Emerging markets refer to countries whose economies are advancing towards becoming more developed. These countries have high economic growth potential but also come with greater risks compared to developed nations. In the context of forex trading, currencies from emerging markets are frequently traded because they offer significant opportunities, albeit with higher volatility. Here are some of the major emerging market currencies that are often traded in the forex market:
Brazilian Real (BRL)
- Trading Rank in Forex: The Brazilian Real ranks among the top 20 most frequently traded currencies in the forex market.
- Currency Pairs: BRL is often traded against the Euro (EUR/BRL) and the US Dollar (USD/BRL).
- Brazilian Economy: Brazil is known as a major exporter of commodities such as iron ore, soybeans, coffee, and automobiles. The Brazilian economy is heavily influenced by its export sector.

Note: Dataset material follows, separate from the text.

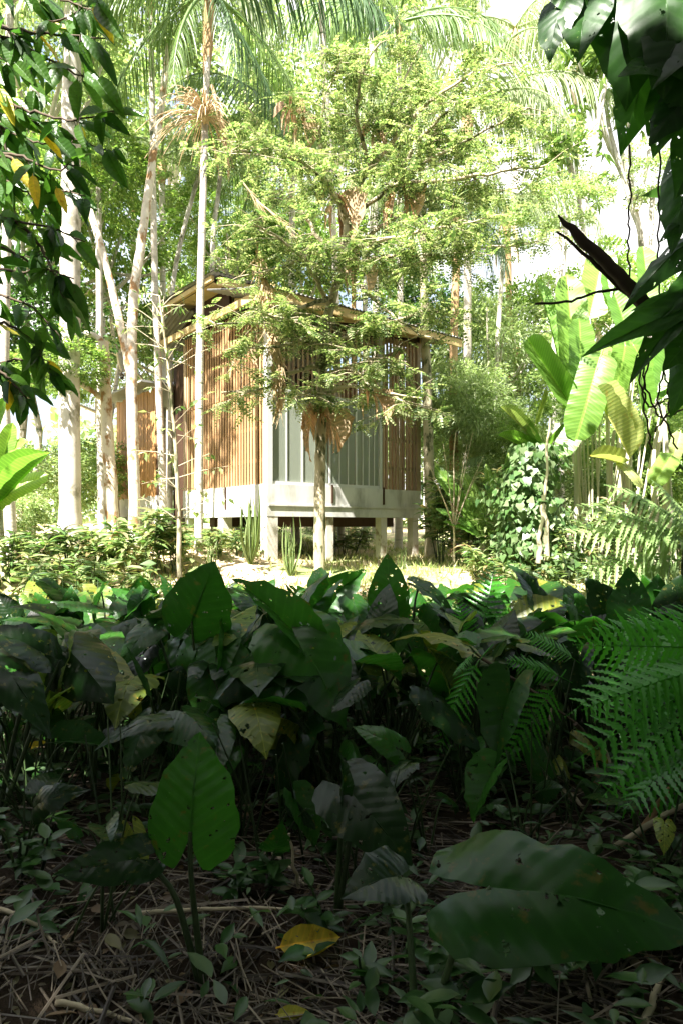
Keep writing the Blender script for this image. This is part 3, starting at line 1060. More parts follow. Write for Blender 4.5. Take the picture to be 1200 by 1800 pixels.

- Volatility: The BRL frequently experiences sharp fluctuations due to various factors, including national debt crises, commodity price declines, and domestic political situations. The exchange rate for the Brazilian Real reached 4.1 per USD1 after previously being at 3.1 per USD1 in August 2016.
Russian Ruble (RUB)
- Trading Rank in Forex: The Russian Ruble is frequently traded in pairs with the Euro (EUR/RUB) and the US Dollar (USD/RUB).
- Characteristics: RUB is known as one of the most volatile currencies in the world, appealing to traders who seek significant opportunities but are also willing to bear high risks.
- Russian Economy: Russia is a major exporter of crude oil and natural gas, particularly to the European Union, China, and Japan. The RUB exchange rate is greatly influenced by global crude oil prices and economic sanctions from Western countries.
- Volatility: The RUB exchange rate often undergoes drastic changes, such as in 2015 when a global crude oil sell-off led to a 42% depreciation of the RUB against the USD in just four months.
Indian Rupee (INR)
- Trading Rank in Forex: The Indian Rupee is generally traded against the US Dollar (USD/INR).
- Monetary Policy: The Indian government implements a managed floating policy, where the Rupee's exchange rate is influenced by interventions from the Reserve Bank of India (RBI) in addition to open market transactions.
- Indian Economy: India's economy is supported by the services sector, agriculture, and oil exports. India’s GDP reached USD 11.468 trillion in mid-2019, with the services sector contributing the largest portion of the economy.
- Volatility: The INR can be influenced by various factors, including RBI policies, export sector performance, and changes in global oil prices.
Chinese Yuan (CNY)
- Trading Rank in Forex: The Chinese Yuan is the eighth most frequently traded currency in the forex market and the most dominant among other emerging market currencies.
- Chinese Economy: China has the largest workforce and is the world’s second-largest exporter of machinery. China’s GDP reached USD 27.3 trillion in 2018, making it the largest economy among emerging markets.
- Impact of Trade Wars: In recent years, the Yuan's exchange rate has been heavily influenced by the trade war between China and the United States. At its peak, the Yuan fell to 7.0275 per US Dollar after the People's Bank of China (PBoC) lowered its reference exchange rate.
- Volatility: The USD/CNY pair often shows high volatility, particularly during periods of trade tension or changes in monetary policy by the PBoC.
Currencies from emerging markets offer significant opportunities in the forex market but come with higher risks compared to currencies from developed nations. Traders need to understand the economic, political, and monetary policy factors that influence these currencies to effectively capitalize on their volatility. Currencies like the Brazilian Real, Russian Ruble, Indian Rupee, and Chinese Yuan are often favored by traders looking to profit from sharp and potentially lucrative price movements.